On December 14,1928, appellant sold and delivered to bankrupt, under what is admittedly a conditional sales contract, one adding machine. The adjudication in bankruptcy was on February 23, 1929, and á reclamation petition, filed March 12, 1929, to take the adding machine from the trustee, was denied.
The contract provided that the title should remain in the vendor until the purchase price was fully paid in cash. It was also provided :
“Option 1-10 days, 2 per cent, discount, 30 days net;
“If the total purchase price is paid with the order, or within ten days of invoice date, a discount of 2 per cent, on the cash involved will be allowed. From and after the expiration of 30 days, interest will be charged at 6 per cent, per annum on all unpaid balances.”
Appellee’s position is that the purchase price became due within thirty days after the date of the contract, and that because appellant did not then take possession it is es-topped from asserting any rights as against the trustee, who, under the Bankruptcy Act (section 47(a)(2) [11 USCA § 75(a)(2)]) is “vested with all the rights, remedies, and powers of a creditor holding a lien by legal or equitable proceedings thereon.”
All questions here involve’d, except that of estoppel, were decided in John Deere Plow Co. v. Hamilton (C. C. A.) 19 F.(2d) 965.

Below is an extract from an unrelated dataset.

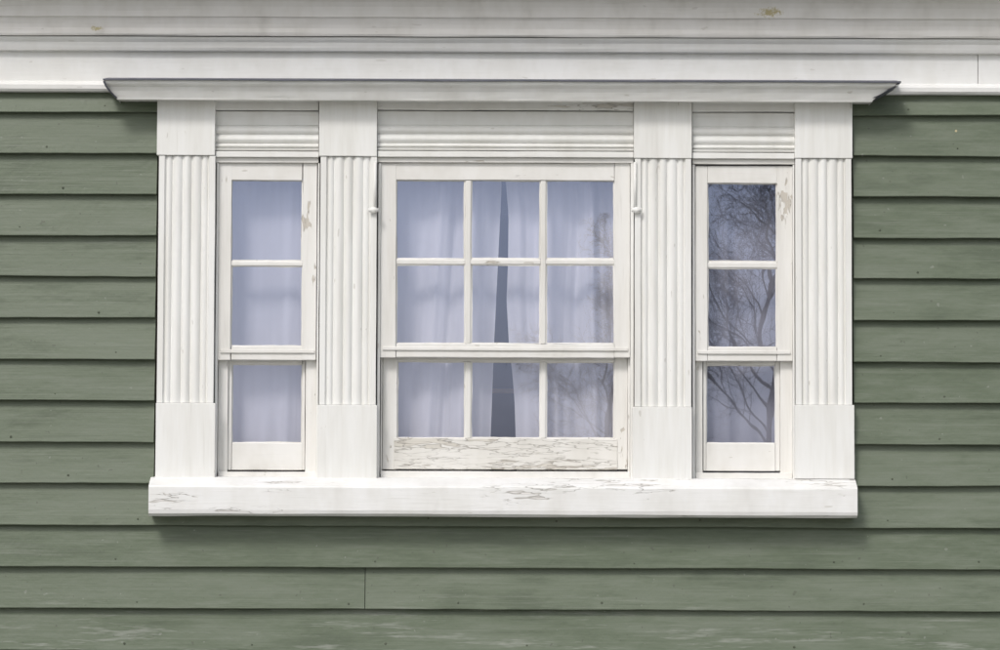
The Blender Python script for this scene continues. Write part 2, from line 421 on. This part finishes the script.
def sill():
    a,b=148.5,857.5
    pr=[(520-3,-.095),(514.5,-.108),(511,-.111),(488.5,-.111),(486.3,-.108)]
    ys=[(y,W(500,py,y)[1]) for py,y in pr]
    top_z=W(500,478.6,-.06)[1]
    p=[(.115,ys[0][1]),(-.004,ys[0][1])]+ys+[(-.06,top_z),(.115,top_z+.012)]
    extrude_x("window_sill",p,W(a,500,-.11)[0],W(b,500,-.11)[0],m_sill,win,240,wob=.0018)
sill()
def glass_pane(px0,py0,px1,py1,y):
    x0,z1=W(px0,py0,y); x1,z0=W(px1,py1,y)
    xm,zm=(x0+x1)/2,(z0+z1)/2; hx,hz=abs(x1-x0)/2+.004,abs(z1-z0)/2+.004
    rx,rz=random.uniform(-1,1)*R(.10),random.uniform(-1,1)*R(.10)
    v=[(xm+sx*hx,y+sx*hx*math.tan(rz)+sz*hz*math.tan(rx),zm+sz*hz) for sx,sz in ((-1,-1),(1,-1),(1,1),(-1,1))]
    return mesh_obj("glass_pane",v,[(0,1,2,3)],m_glass,win)
def sash(x0,x1,yt,yb,gx,gy,y,tag,bottom_mat=None,rail=None):
    L,Rr=gx[0][0],gx[-1][1]
    pbox(tag+"_stile",x0,yt,L,yb,y,y+.034,m_sash,win,wob=.0009)
    pbox(tag+"_stile",Rr,yt,x1,yb,y,y+.034,m_sash,win,wob=.0009)
    pbox(tag+"_top_rail",L+.2,yt,Rr-.2,gy[0][0],y+.0006,y+.034,m_sashh,win,wob=.0009)
    if rail: pbox(tag+"_bottom_rail",rail[0],gy[-1][1],rail[1],rail[2],y-.004,y+.0345,bottom_mat,win,bevel=.002,wob=.0013)
    else: pbox(tag+"_bottom_rail",L+.2,gy[-1][1],Rr-.2,yb,y+.0006,y+.034,bottom_mat or m_sashh,win,wob=.0012)
    for (a,b),(c,d) in zip(gx,gx[1:]):
        pbox("muntin",b,gy[0][0],c,gy[-1][1],y+.003,y+.03,m_sash,win,bevel=.0035,wob=.0009)
    for (a,b),(c,d) in zip(gy,gy[1:]):
        for p,q in gx:
            pbox("muntin",p-.3,b,q+.3,c,y+.0045,y+.03,m_sashh,win,bevel=.0035,wob=.0009)
    for p,q in gx:
        for a,b in gy:
            glass_pane(p,a,q,b,y+.014)
            for (e0,e1,e2,e3) in ((p-.5,a,p+1.1,b),(q-1.1,a,q+.5,b),(p+1.1,a-.5,q-1.1,a+1.0),(p+1.1,b-1.1,q-1.1,b+.5)):
                pbox("putty",e0,e1,e2,e3,y+.0085,y+.0135,m_sash,win,bevel=0,wob=.0024)
YU,YL=-.020,.016
def unit(a,b,ox,dy):
    xa=W(a+.6,130,-.03)[0]; xb=W(b-.6,130,-.03)[0]
    zz=lambda py,y:W((a+b)/2,py,y)[1]
    def hp(pts): 
        o=[(y,zz(py+dy,y)) for py,y in pts]; return [(.1,o[0][1])]+o+[(.1,o[-1][1])]
    pts=[(150.5,-.030),(150,-.034),(148.2,-.036)]
    for c0,c1 in ((147.8,143.5),(143,134.5),(134,125.5)):
        for i in range(8):
            t=i/7; pts.append((c0+(c1-c0)*t,-.022-.010*math.sin(math.pi*t)**.7))
    pts+=[(125,-.024),(124.6,-.022),(111.6,-.022),(111.2,-.030)]
    extrude_x("transom_reeding",hp(pts),xa,xb,m_horz,win,40,wob=.0006)
    pbox("transom_top_bar",a+.5,99+dy,b-.5,110+dy,-.036,.09,m_bar,win,wob=.0014)
    pbox("head_casing",a+.5,151.2+dy,b-.5,157+dy,-.041,.09,m_horz,win)
    pbox("head_stop",a+.5,157.6+dy,b-.5,162.5+dy,-.030,.09,m_sashh,win)
    pbox("jamb",a+.4,163+dy,ox[0]-.5,480,-.028,.1,m_vert,win)
    pbox("jamb",ox[1]+.5,163+dy,b-.4,480,-.028,.1,m_vert,win)
def full(a,b,dy,ox,cu,cl,ru,rl,low_x,head,botrail,bmat=None,peelr=None):
    unit(a,b,ox,dy)
    sash(ox[0],ox[1],head,ru[-1][1]+13.5,cu,ru,YU,"upper_sash")
    pbox("meeting_lip",ox[0]+2,ru[-1][1]+3.2,ox[1]-2,ru[-1][1]+6.5,YU-.005,YU,m_sashh,win,wob=.001)
    sash(low_x[0],low_x[1],ru[-1][1]+4,botrail,cl,rl,YL,"lower_sash",bmat,peelr)
    pbox("stop_bead",ox[0],ru[-1][1]+13.8,low_x[0]-.4,botrail+4,YL-.012,.1,m_sash,win)
    pbox("stop_bead",low_x[1]+.4,ru[-1][1]+13.8,ox[1],botrail+4,YL-.012,.1,m_sash,win)
    pbox("sub_sill",ox[0],botrail+1.9,ox[1],480,-.010,.1,m_sashh,win)
full(215,319,0,(218,316.5),[(231,302.5)],[(231.5,302.5)],[(180,261),(266,346.5)],[(364,443)],(228,305),163,470)
full(377,634,0,(380.5,630),[(396,465),(471,540.5),(546,614.5)],[(397,465),(471,540.5),(546,614.5)],[(180,259),(264.5,344)],[(361.5,438.5)],(382.5,627.5),163,469.5,m_peel,(394,617.5,469.5))
full(692,795,1.5,(695.5,792.5),[(707.5,777)],[(706,775.5)],[(183,262),(268,347.5)],[(365,443.5)],(703,780),166,471)
for hx in (373.5,636.5):
    x,z=W(hx,210,-.06)
    bm=bmesh.new()
    bmesh.ops.create_uvsphere(bm,u_segments=14,v_segments=10,radius=.010,matrix=Matrix.Translation((x,-.058,z))@Matrix.Diagonal((1.2,.8,1,1)))
    bmesh.ops.create_cone(bm,cap_ends=True,segments=12,radius1=.0045,radius2=.0045,depth=.15,matrix=Matrix.Translation((x+(.004 if hx<500 else -.004),-.054,z+.07)))
    bmesh.ops.create_cone(bm,cap_ends=True,segments=12,radius1=.006,radius2=.006,depth=.03,matrix=Matrix.Translation((x,-.060,z))@Matrix.Rotation(R(90),4,'Y'))
    me=bpy.data.meshes.new("shutter_pintle"); bm.to_mesh(me); bm.free(); me.materials.append(m_vert)
    for p in me.polygons: p.use_smooth=True
    o=bpy.data.objects.new("shutter_pintle",me); scene.collection.objects.link(o); o.parent=win

# ------------------------------------------------------------------ curtains
def curtain(name,fl,fr,py0,py1,y,mat,amp=.014,freq=34,seed=0):
    nx,nz=160,40; v=[];fc=[]
    for j in range(nz+1):
        py=py0+(py1-py0)*j/nz
        xa,z=W(fl(py),py,y); xb,_=W(fr(py),py,y)
        for i in range(nx+1):
            t=i/nx; x=xa+(xb-xa)*t
            ph=noise.noise(Vector((t*3,seed,j/nz*.6)))*3.2
            fo=math.sin(t*freq*.42+ph+seed)
            fo=math.copysign(abs(fo)**.8,fo)
            a=amp*(.55+.6*noise.noise(Vector((t*4,seed+5,j/nz*.8))))
            yy=y+a*fo+.25*a*math.sin(t*freq*1.3+ph*2+j/nz*.7)
            v.append((x,yy,z))
    for j in range(nz):
        for i in range(nx):
            a=j*(nx+1)+i; fc.append((a,a+1,a+nx+2,a+nx+1))
    return mesh_obj(name,v,fc,mat,None,smooth=True)
def interp(tab):
    def fn(py):
        if py<=tab[0][0]: return tab[0][1]
        for (a,b),(c,d) in zip(tab,tab[1:]):
            if py<=c: return b+(d-b)*(py-a)/(c-a)
        return tab[-1][1]
    return fn
gl=interp([(165,502),(200,501),(262,498),(345,494),(400,492),(480,489)])
gr=interp([(165,504.5),(185,506),(215,508.5),(262,508),(300,506.5),(345,509),(370,512),(400,514.5),(480,517)])
curtain("curtain",lambda p:375,gl,150,500,.082,m_cloth,.022,46,1.3)
curtain("curtain",gr,lambda p:637,150,500,.082,m_cloth,.022,50,4.1)
curtain("curtain",lambda p:209,lambda p:326,150,500,.082,m_cloth3,.017,34,7.7)
curtain("curtain",lambda p:684,lambda p:804,150,500,.10,m_cloth2,.014,24,9.2)
x,z=W(503,391,.35)
wbox("chair_rail",x-.3,x+.3,.35,.38,z-.007,z+.007,m_tan,wall,.003,0)

# ------------------------------------------------------------------ ground
bm=bmesh.new(); bmesh.ops.create_grid(bm,x_segments=20,y_segments=20,size=600)
me=bpy.data.meshes.new("ground"); bm.to_mesh(me); bm.free(); me.materials.append(m_grass)
g=bpy.data.objects.new("ground",me); scene.collection.objects.link(g)
wbox("bounce_slab",-7,7,-7.5,-.5,-.05,.05,m_bounce,None,.01,0)  # unseen slab, added to bounce light onto the underside of the cornice

# ------------------------------------------------------------------ bare trees across the lawn
def make_tree(name,seed,height=10.5,trunk=.2,spread=1.0):
    rnd=random.Random(seed); v=[];fc=[]
    def tube(pts,rads,sides):
        base=len(v)
        for i,(p,rad) in enumerate(zip(pts,rads)):
            d=(pts[min(i+1,len(pts)-1)]-pts[max(i-1,0)]).normalized()
            a=d.orthogonal().normalized(); b=d.cross(a)
            for k in range(sides):
                an=2*math.pi*k/sides; q=p+(a*math.cos(an)+b*math.sin(an))*rad; v.append(tuple(q))
        for i in range(len(pts)-1):
            for k in range(sides):
                k2=(k+1)%sides; fc.append((base+i*sides+k,base+i*sides+k2,base+(i+1)*sides+k2,base+(i+1)*sides+k))
    def br(p,d,L,rad,lev):
        n=(9,8,6,5,4)[lev]; pts=[p.copy()]; rads=[rad]; dd=d.normalized(); q=p.copy(); dirs=[dd]
        for i in range(n):
            wv=Vector((rnd.gauss(0,1),rnd.gauss(0,1),rnd.gauss(0,1)))*(.05,.11,.15,.18,.2)[lev]
            dd=(dd+wv+Vector((0,0,.05 if lev<3 else -.01))).normalized()
            q=q+dd*L/n; pts.append(q.copy()); dirs.append(dd.copy()); rads.append(rad*(1-.82*(i+1)/n) if lev else rad*(1-.7*(i+1)/n))
        tube(pts,rads,(8,5,4,3,3)[lev])
        if lev==4: return
        nc=(20,13,9,6)[lev]
        for c in range(nc):
            t=((.2 if lev==0 else .12)+(.8)*(c+rnd.random()*.8)/nc); t=min(t,.99)
            i=min(int(t*n),n-1); pp=pts[i].lerp(pts[i+1],t*n-i)
            ax=dirs[i]; side=ax.orthogonal().normalized(); side.rotate(Matrix.Rotation(rnd.uniform(0,6.28),3,ax))
            ang=R(rnd.uniform(28,60)); nd=ax*math.cos(ang)+side*math.sin(ang)
            ll=L*((.60*spread,.52,.5,.5)[lev])*(1.05-.5*t)*rnd.uniform(.75,1.15)
            rr_=max(.006,rads[i]*rnd.uniform(.30,.44))
            br(pp,nd,ll,rr_,lev+1)
    br(Vector((0,0,-.1)),Vector((0.03,0,1)),height*.85,trunk,0)
    me=bpy.data.meshes.new(name); me.from_pydata(v,[],fc); me.materials.append(m_bark)
    return me
tm=make_tree("bare_tree",31,15,.17); tm2=make_tree("bare_tree_b",23,12.5,.16,1.15)
for me,x,y,s,rz in ((tm,8.7,-95,1.0,20),(tm2,4.4,-118,1.0,100)):
    o=bpy.data.objects.new("bare_tree",me); scene.collection.objects.link(o); o.location=(x,y,0); o.scale=(s,)*3; o.rotation_euler=(0,0,R(rz))

# ------------------------------------------------------------------ light
EL=R(45); AZ=R(205)
world=bpy.data.worlds.new("World"); scene.world=world; world.use_nodes=True; nt=world.node_tree
sky=nt.nodes.new('ShaderNodeTexSky'); sky.sky_type='NISHITA'; sky.sun_disc=False; sky.sun_elevation=EL; sky.sun_rotation=AZ
sky.air_density=1.0; sky.dust_density=3.0
hs=nt.nodes.new('ShaderNodeHueSaturation'); hs.inputs['Saturation'].default_value=0.5
bg=nt.nodes['Background']; bg.inputs[1].default_value=0.138
nt.links.new(sky.outputs[0],hs.inputs['Color']); nt.links.new(hs.outputs[0],bg.inputs[0])
sd=bpy.data.lights.new("sun",'SUN'); sd.energy=1.5; sd.angle=R(13); sd.color=(1,.97,.94)
so=bpy.data.objects.new("sun",sd); scene.collection.objects.link(so)
dirv=Vector((math.sin(AZ)*math.cos(EL),math.cos(AZ)*math.cos(EL),math.sin(EL)))
so.rotation_euler=dirv.to_track_quat('Z','Y').to_euler(); so.location=dirv*30
scene.view_settings.view_transform='Standard'; scene.view_settings.look='None'; scene.view_settings.exposure=0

Dayton Scale Co. v. General Market House Co., 248 Ill. App. 279, relied on by appellee is not in point here. After reciting the facts, covering a number of years and several transfers, the court there held the vendor estopped, saying: “This is in no way in conflict with Sherer-Gillett Co. v. Long, 318 Ill. 432 [149 N. E. 225] — because this case comes within the exception stated that 'unless the owner of the goods is by- his conduct precluded from denying the seller’s authority to sell.’ The plaintiff in this case was so precluded from the facts above recited.”
In the Sherer-Gillett Case, the court, after quoting section 23 of the Uniform Sales Act, in force in Illinois (Laws 1915, p. 613), sáid: “Section 23 declares, in harmony with the settled law of estoppel, that the owner of the goods may by his conduct be precluded from denying the seller’s authority to sell. In order to give rise to an estoppel, however, it is essential that the party estopped shall have made by act or word a representation, and that the person setting up the estoppel shall have acted on the faith of this representation in such a way that he cannot without damage withdraw from the transaction. 1 Williston on Sales (2d Ed.). § 312.”
Whether there is an analogy, as urged by appellee, between an Illinois chattel mortgage and a conditional sales contract, in the matter of taking possession upon default, we do not decide, but suggest that the eases cited by appellee on this point, except the above cited Dayton Scale Case, are under the Illinois statute as it was prior to the amendment of 1921 to the Chattel Mortgage Act (Laws of Ill. 1921, p. 569), wherein it is by that amendment provided that a chattel mortgage shall be valid until 90 days after the maturity of the debt. Bower v. Popp, 241 Ill. App. 568; Merchants Co. v. Graydon, 248 Ill. App. 201, 204.
Appellant retained the title in a manner sanctioned by the law of Illinois, and that title did not, because of its failure to pay the purchase price, pass to the bankrupt. Appellant did no act, either of- omission or com- . mission, on the faith of which the trustee changed his position.
The order of the District Court is reversed, with directions to proceed in harmony with this opinion.